Unlike smaller cross-border electrification lines serving border towns such as Nimule and Kaya, SUPIP is designed as backbone infrastructure. Once completed, it is expected to supply Juba with more affordable electricity, establish a major substation in Gumbo, Nesitu, and lay the foundation for a future national grid. It could also enable South Sudan to export power once domestic hydropower plants are operational.

Officials say procurement is nearing completion, with an Engineering, Procurement and Construction contractor expected to be recruited later this year. Full implementation is anticipated to take approximately three years.

The transmission line will also incorporate Optical Ground Wire fiber optic cable along its pylons, creating a secure communications backbone. Experts say closer proximity to fiber infrastructure could help reduce internet costs and improve digital connectivity nationwide.

Responding to public concerns about delays in constructing major dams, officials cited insecurity, financial constraints and lengthy development requirements. Large hydropower projects must meet international standards, including feasibility studies, environmental safeguards and resettlement frameworks.

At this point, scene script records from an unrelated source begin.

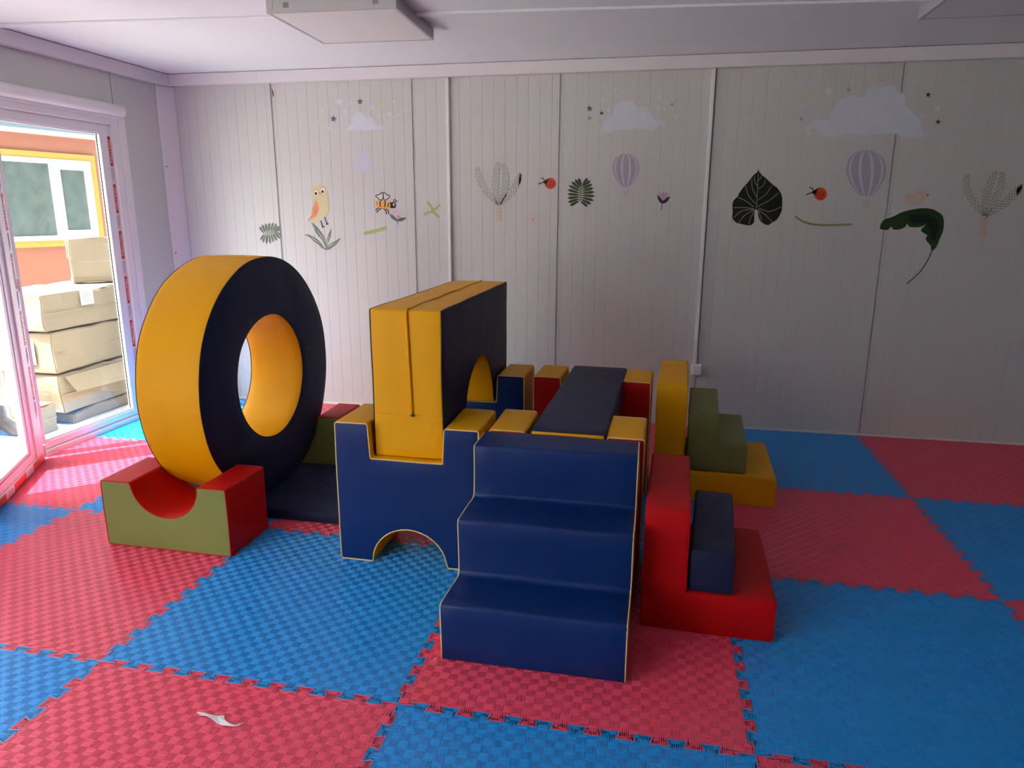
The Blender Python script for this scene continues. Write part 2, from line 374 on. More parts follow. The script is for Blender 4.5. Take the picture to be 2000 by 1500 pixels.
def tile_mesh(top, mid, keep):
    """one puzzle tile: jigsaw outline, base sheet and the pressed basket-weave ribs standing on it"""
    RB = 0.0016; n = len(top)
    V = [(p.x, p.y, -RB) for p in top]+[(p.x, p.y, -0.003) for p in mid]+[(p.x, p.y, -0.015) for p in mid]
    me = bpy.data.meshes.new('puzzle_mat')
    F = [list(range(n))]+[[n+k, n+(k+1) % n, (k+1) % n, k] for k in range(n)]+[[2*n+k, 2*n+(k+1) % n, n+(k+1) % n, n+k] for k in range(n)]+[list(range(3*n-1, 2*n-1, -1))]
    bm = bmesh.new(); vs = [bm.verts.new(v) for v in V]
    for f in F: bm.faces.new([vs[k] for k in f])
    bmesh.ops.triangulate(bm, faces=[f for f in bm.faces if len(f.verts) > 4], ngon_method='EAR_CLIP')
    bm.verts.index_update(); V = [tuple(v.co) for v in bm.verts]; F = [[v.index for v in f.verts] for f in bm.faces]; bm.free()
    o_, i_2 = [tuple(p) for p in inset([Vector(p) for p in top], 0.0002)], [tuple(p) for p in inset([Vector(p) for p in top], 0.0026)]
    b0 = len(V)
    V.extend([(x, y, -RB) for x, y in (tuple(p) for p in top)]); V.extend([(x, y, 0.0) for x, y in o_]); V.extend([(x, y, 0.0) for x, y in i_2]); V.extend([(x, y, -RB) for x, y in i_2])
    for k in range(n):
        k2 = (k+1) % n
        for a_ in range(3): F.append([b0+a_*n+k, b0+a_*n+k2, b0+(a_+1)*n+k2, b0+(a_+1)*n+k])
    kx = [(p.x, p.y) for p in keep]; m = len(kx)
    x0 = min(p[0] for p in kx); x1 = max(p[0] for p in kx); y0 = min(p[1] for p in kx); y1 = max(p[1] for p in kx)
    def inside(x, y):
        c = False; j_ = m-1
        for i_ in range(m):
            xi, yi = kx[i_]; xj, yj = kx[j_]
            if (yi > y) != (yj > y) and x < (xj-xi)*(y-yi)/(yj-yi)+xi: c = not c
            j_ = i_
        return c
    NS = 36; q = 1/NS; pitch = q/5; bw = pitch*0.56
    def bar(ax, c, a, b):
        k = len(V); t = 0.0004
        if ax: P_ = lambda u, v, z: (c+v, u, z)
        else: P_ = lambda u, v, z: (u, c+v, z)
        V.extend([P_(a, -bw/2, -RB), P_(b, -bw/2, -RB), P_(b, bw/2, -RB), P_(a, bw/2, -RB), P_(a+t, -bw/2+t, 0), P_(b-t, -bw/2+t, 0), P_(b-t, bw/2-t, 0), P_(a+t, bw/2-t, 0)])
        fs = [[4, 5, 6, 7], [0, 1, 5, 4], [1, 2, 6, 5], [2, 3, 7, 6], [3, 0, 4, 7]]
        if ax: fs = [f[::-1] for f in fs]
        F.extend([[k+i_ for i_ in f] for f in fs])
    for ci in range(math.floor(x0/q)-1, math.ceil(x1/q)+1):
        for cj in range(math.floor(y0/q)-1, math.ceil(y1/q)+1):
            ax = (ci+cj) % 2
            border = not (x0+0.03 < ci*q and (ci+1)*q < x1-0.03 and y0+0.03 < cj*q and (cj+1)*q < y1-0.03)
            for k in range(5):
                c = ((ci if ax else cj)+(k+0.5)/5)*q; a = (cj if ax else ci)*q; g = 0.0003
                if not border: bar(ax, c, a+g, a+q-g); continue
                seg = None; S_ = 10
                for r_ in range(S_+1):
                    ok = False
                    if r_ < S_:
                        u0 = a+q*r_/S_; u1 = a+q*(r_+1)/S_
                        pts_ = [(c-bw/2, u0), (c+bw/2, u0), (c-bw/2, u1), (c+bw/2, u1)] if ax else [(u0, c-bw/2), (u0, c+bw/2), (u1, c-bw/2), (u1, c+bw/2)]
                        ok = all(inside(*p_) for p_ in pts_)
                    if ok: seg = (seg[0], u1) if seg else (u0, u1)
                    elif seg: bar(ax, c, seg[0], seg[1]-0.0002); seg = None
    me.from_pydata(V, [], F); me.materials.append(M['evar']); me.update()
    return me
ROWL = {2: 'against the back wall', 1: 'in the second row from the back wall', 0: 'in the middle row', -1: 'in the front row', -2: 'behind the viewer'}
LAB = {(-1, 0): 'blue puzzle mat under the notched front arch block, left of the blue steps', (0, 0): 'red puzzle mat lying under the blue foam steps',
       (1, 0): 'large empty blue puzzle mat at bottom right in front of the red corner block', (-1, -1): 'red puzzle mat at the front with the white scrap lying on it',
       (0, -1): 'blue puzzle mat in front of the blue foam steps, nearest the camera', (1, -1): 'red puzzle mat tip showing at the bottom edge right of the blue front mat',
       (1, 1): 'red puzzle mat between the yellow corner block and the navy bar', (2, 1): 'dark blue puzzle mat at the right edge of the photo',
       (2, 2): 'red puzzle mat by the back wall at the far right', (1, 2): 'blue puzzle mat behind the yellow corner block by the back wall',
       (2, 0): 'red puzzle mat with only its left corner at the right edge of the photo', (-2, 0): 'pink-red puzzle mat in front of the green and red cradle',
       (-3, 0): 'blue puzzle mat at the left edge in front of the open door', (-3, 1): 'sunlit pink-red puzzle mat beside the open glass door',
       (-3, 2): 'blue puzzle mat in the far left corner under the fixed glass', (-2, 1): 'blue puzzle mat under the big foam ring',
       (-1, 1): 'red puzzle mat in front of the navy floor slab', (-2, 2): 'red puzzle mat behind the big foam ring by the wall', (-2, -1): 'blue puzzle mat in the bottom left corner of the photo',
       (-1, 2): 'blue puzzle mat hidden behind the rear arch block', (0, 2): 'red puzzle mat hidden behind the rear red block', (0, 1): 'blue puzzle mat hidden beneath the plank bridge',
       (-3, -1): 'red puzzle mat left of the frame near the camera'}
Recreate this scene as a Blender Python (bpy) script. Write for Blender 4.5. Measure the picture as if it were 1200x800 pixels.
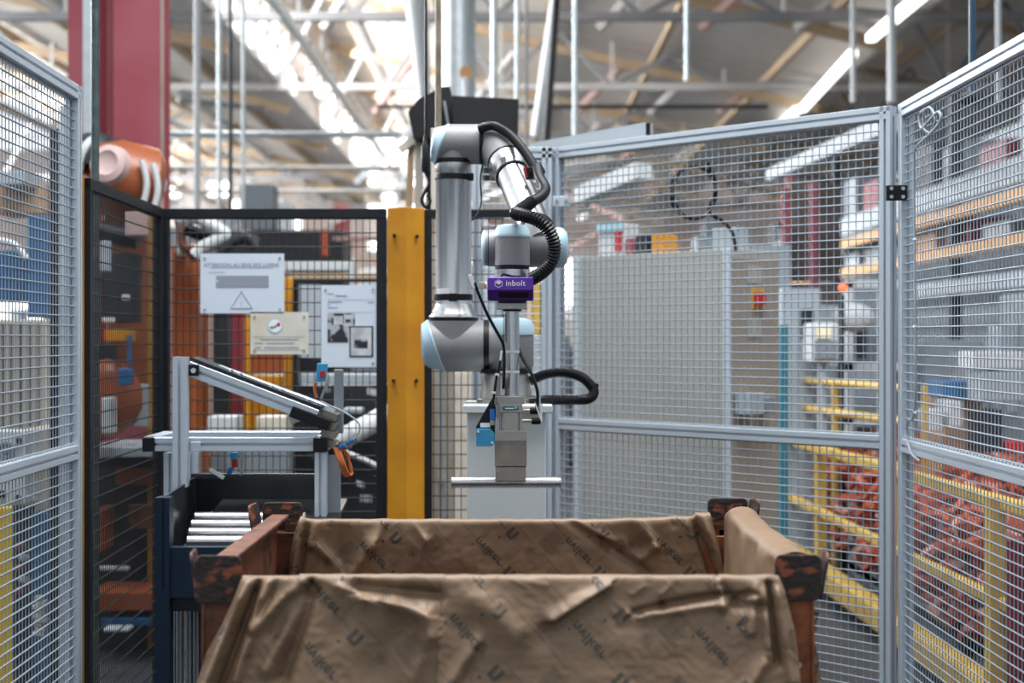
import bpy, math, random
from mathutils import Vector, Matrix, noise
random.seed(7)
for o in list(bpy.data.objects): bpy.data.objects.remove(o)
scene = bpy.context.scene
COL = scene.collection
F, HC, HY = 1700.0, 1.5, 395.0
def P(px, py, Y): return Vector(((px-600)*Y/F, Y, HC+(HY-py)*Y/F))
def S(r, g, b):
    c = lambda v: (v/255)/12.92 if v/255 <= .04045 else ((v/255+.055)/1.055)**2.4
    return (c(r), c(g), c(b))

# ------------------------------------------------------------ camera, world, lights, exposure
cam = bpy.data.cameras.new('camera'); co = bpy.data.objects.new('camera', cam); COL.objects.link(co)
co.location = (0, 0, HC); co.rotation_euler = (math.pi/2, 0, 0)
cam.sensor_width = 36; cam.lens = 51; cam.shift_y = -5/1200
cam.clip_start = .05; cam.clip_end = 300
cam.dof.use_dof = True; cam.dof.focus_distance = 3.85; cam.dof.aperture_fstop = 2.6
scene.camera = co
w = bpy.data.worlds.new('world'); scene.world = w; w.use_nodes = True
bg = w.node_tree.nodes['Background']; bg.inputs[0].default_value = (.90, .95, 1.0, 1); bg.inputs[1].default_value = .95
scene.view_settings.view_transform = 'Standard'; scene.view_settings.look = 'None'
scene.view_settings.gamma = 1; scene.view_settings.use_curve_mapping = False
scene.view_settings.exposure = .35
scene.cycles.max_bounces = 5; scene.cycles.diffuse_bounces = 3; scene.cycles.glossy_bounces = 3
scene.cycles.sample_clamp_indirect = 6
def area(name, loc, rot, sx, sy, e, col=(1, 1, 1)):
    l = bpy.data.lights.new(name, 'AREA'); l.shape = 'RECTANGLE'; l.size = sx; l.size_y = sy; l.energy = e; l.color = col
    o = bpy.data.objects.new(name, l); COL.objects.link(o); o.location = loc; o.rotation_euler = rot; return o
area('skylight_over_cell', (0.3, 3.9, 7.2), (math.radians(4), 0, 0), 6, 3, 680, (.98, .99, 1))
area('skylight_behind', (-1.5, -3.0, 7.0), (math.radians(-35), 0, 0), 7, 3, 190, (.96, .98, 1))
# daylight through the glazed faces of the saw-tooth roof
area('glazing_daylight', (-3.9, 32, 6.95), (0, math.radians(-58), 0), 1.9, 36, 3800, (.97, .98, 1))
area('glazing_daylight_far_left', (-13.2, 30, 6.9), (0, math.radians(-66), 0), 2.2, 40, 8000, (.97, .98, 1))

# ------------------------------------------------------------ mesh builder
class MB:
    def __init__(s): s.v = []; s.f = []
    def add(s, vs, fs):
        b = len(s.v); s.v += [tuple(v) for v in vs]; s.f += [tuple(i+b for i in f) for f in fs]; return s
    def obox(s, c, ax, ay, az):
        c = Vector(c); ax = Vector(ax); ay = Vector(ay); az = Vector(az)
        vs = [c+i*ax+j*ay+k*az for i in (-1, 1) for j in (-1, 1) for k in (-1, 1)]
        return s.add(vs, [(0, 1, 3, 2), (4, 6, 7, 5), (0, 4, 5, 1), (2, 3, 7, 6), (0, 2, 6, 4), (1, 5, 7, 3)])
    def box(s, x0, x1, y0, y1, z0, z1):
        return s.obox(((x0+x1)/2, (y0+y1)/2, (z0+z1)/2), ((x1-x0)/2, 0, 0), (0, (y1-y0)/2, 0), (0, 0, (z1-z0)/2))
    def pbox(s, px0, px1, py0, py1, Y, d):      # front face at depth Y, d deep
        a = P(px0, py1, Y); b = P(px1, py0, Y); return s.box(a.x, b.x, Y, Y+d, a.z, b.z)
    def frame(s, p0, p1, up=(0, 0, 1)):
        d = (Vector(p1)-Vector(p0)); L = d.length; d.normalize()
        up = Vector(up)
        if abs(d.dot(up)) > .98: up = Vector((0, -1, 0)) if abs(d.y) < .9 else Vector((1, 0, 0))
        x = d.cross(up).normalized(); y = x.cross(d).normalized(); return d, x, y, L
    def bar(s, p0, p1, w, h, up=(0, 0, 1)):
        d, x, y, L = s.frame(p0, p1, up); c = (Vector(p0)+Vector(p1))/2
        return s.obox(c, x*w/2, y*h/2, d*L/2)
    def sweep(s, p0, p1, poly, up=(0, 0, 1)):
        d, x, y, L = s.frame(p0, p1, up); n = len(poly); p0 = Vector(p0); p1 = Vector(p1)
        vs = [p0+x*a+y*b for a, b in poly]+[p1+x*a+y*b for a, b in poly]
        fs = [(i, (i+1) % n, n+(i+1) % n, n+i) for i in range(n)]+[tuple(range(n))[::-1], tuple(range(n, 2*n))]
        return s.add(vs, fs)
    def profile(s, p0, p1, w=.04, h=.04, up=(0, 0, 1)):   # slotted aluminium extrusion
        sl, c = .0045, .0015; dp = min(.012, min(w, h)*.27); sl = min(sl, min(w, h)*.14)
        a, b = w/2, h/2
        def slots(L): return [0.0] if L < .06 else [-L/4, L/4]
        pts = []
        def side(x0, y0, dx, dy, nx, ny, L):
            pts.append((x0+dx*c, y0+dy*c))
            for m in slots(L):
                q = L/2+m
                for t, e in ((q-sl, 0), (q-sl, dp), (q+sl, dp), (q+sl, 0)): pts.append((x0+dx*t-nx*e, y0+dy*t-ny*e))
            pts.append((x0+dx*(L-c), y0+dy*(L-c)))
        side(-a, -b, 1, 0, 0, -1, w); side(a, -b, 0, 1, 1, 0, h); side(a, b, -1, 0, 0, 1, w); side(-a, b, 0, -1, -1, 0, h)
        return s.sweep(p0, p1, pts, up)
    def loft(s, rings, caps=True):
        n = len(rings[0]); vs = [p for r in rings for p in r]; fs = []
        for i in range(len(rings)-1):
            for j in range(n):
                k = (j+1) % n; fs.append((i*n+j, i*n+k, (i+1)*n+k, (i+1)*n+j))
        if caps: fs += [tuple(range(n))[::-1], tuple(range((len(rings)-1)*n, len(rings)*n))]
        return s.add(vs, fs)
    def lathe(s, o, axis, prof, n=40, up=(0, 0, 1), shear=None):   # prof: (distance along axis, radius)
        o = Vector(o); d, x, y, _ = s.frame(o, o+Vector(axis), up); rings = []
        for q in prof:
            t, r = q[0], q[1]; k = q[2] if len(q) > 2 else 0
            rings.append([o+d*(t+k*r*math.sin(2*math.pi*j/n))+x*r*math.cos(2*math.pi*j/n)+y*r*math.sin(2*math.pi*j/n) for j in range(n)])
        return s.loft(rings)
    def cyl(s, p0, p1, r, n=20, r2=None):
        p0 = Vector(p0); p1 = Vector(p1); return s.lathe(p0, (p1-p0).normalized(), [(0, r), ((p1-p0).length, r if r2 is None else r2)], n)
    def path(s, pts, r, n=10, rf=None):
        pts = [Vector(p) for p in pts]; rings = []; prev = None
        for i, p in enumerate(pts):
            t = (pts[min(i+1, len(pts)-1)]-pts[max(i-1, 0)]).normalized()
            if prev is None:
                u = Vector((0, 0, 1)) if abs(t.z) < .9 else Vector((1, 0, 0)); x = t.cross(u).normalized()
            else: x = (prev-t*prev.dot(t)).normalized()
            prev = x; y = t.cross(x); rr = rf(i) if rf else r
            rings.append([p+x*rr*math.cos(2*math.pi*j/n)+y*rr*math.sin(2*math.pi*j/n) for j in range(n)])
        return s.loft(rings)
    def sphere(s, c, r, n=14, sc=(1, 1, 1)):
        c = Vector(c); m = n//2; vs = [c+Vector((0, 0, r*sc[2]))]; fs = []
        for i in range(1, m):
            a = math.pi*i/m
            for j in range(n):
                b = 2*math.pi*j/n; vs.append(c+Vector((r*sc[0]*math.sin(a)*math.cos(b), r*sc[1]*math.sin(a)*math.sin(b), r*sc[2]*math.cos(a))))
        vs.append(c-Vector((0, 0, r*sc[2]))); L = len(vs)-1
        for j in range(n):
            k = (j+1) % n; fs.append((0, 1+j, 1+k)); fs.append((L, 1+(m-2)*n+k, 1+(m-2)*n+j))
            for i in range(m-2): fs.append((1+i*n+j, 1+(i+1)*n+j, 1+(i+1)*n+k, 1+i*n+k))
        return s.add(vs, fs)
    def plate(s, poly, o, ax, ay, th):           # polygon poly (2-D) in the plane ax, ay, thickness th
        o = Vector(o); ax = Vector(ax); ay = Vector(ay); nn = ax.cross(ay).normalized()*th; n = len(poly)
        vs = [o+ax*a+ay*b for a, b in poly]+[o+ax*a+ay*b+nn for a, b in poly]
        return s.add(vs, [tuple(range(n))[::-1], tuple(range(n, 2*n))]+[(i, (i+1) % n, n+(i+1) % n, n+i) for i in range(n)])
    def build(s, name, mat, parent=None, smooth=False, bevel=0, kind=None, label=None):
        me = bpy.data.meshes.new(name); me.from_pydata(s.v, [], s.f)
        if smooth:
            me.polygons.foreach_set('use_smooth', [True]*len(me.polygons))
            try: me.set_sharp_from_angle(angle=math.radians(38))
            except Exception: pass
        me.materials.append(mat); o = bpy.data.objects.new(name, me); COL.objects.link(o)
        if parent is not None:
            o.parent = parent
            if parent.type == 'EMPTY': o.location = -parent.location
        if bevel:
            m = o.modifiers.new('bevel', 'BEVEL'); m.width = bevel; m.segments = 2; m.limit_method = 'ANGLE'
        if kind: o['kind'] = kind
        if label: o['label'] = label
        return o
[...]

They emphasized that the interconnection project is a short- to medium-term solution while preparations for national hydropower development continue.

“This is not a foreign company project,” one engineer said. “South Sudan Electricity Corporation is the executing agency on our side. NBI coordinates because it is a transboundary project.”

South Sudan’s annual subscription to the Initiative stands at 311,000 US dollars. Although some member states face financial challenges, officials maintain that the institution remains functional, with continued support from partners such as the World Bank, the African Development Bank and KfW.

Officials say the Nile Basin Initiative represents more than infrastructure, describing it as a platform for regional integration through shared water resources and power generation.

For South Sudan, they say, importing electricity does not signal abandonment of hydropower ambitions but rather a strategic step toward long-term energy security.

The same transmission lines that will carry Ugandan electricity to Juba could in the future transmit South Sudanese hydropower across the region.

As Nile Day approaches, officials in Juba underscored the importance of cooperation, stating that partnership remains essential to unlocking the Nile’s full potential.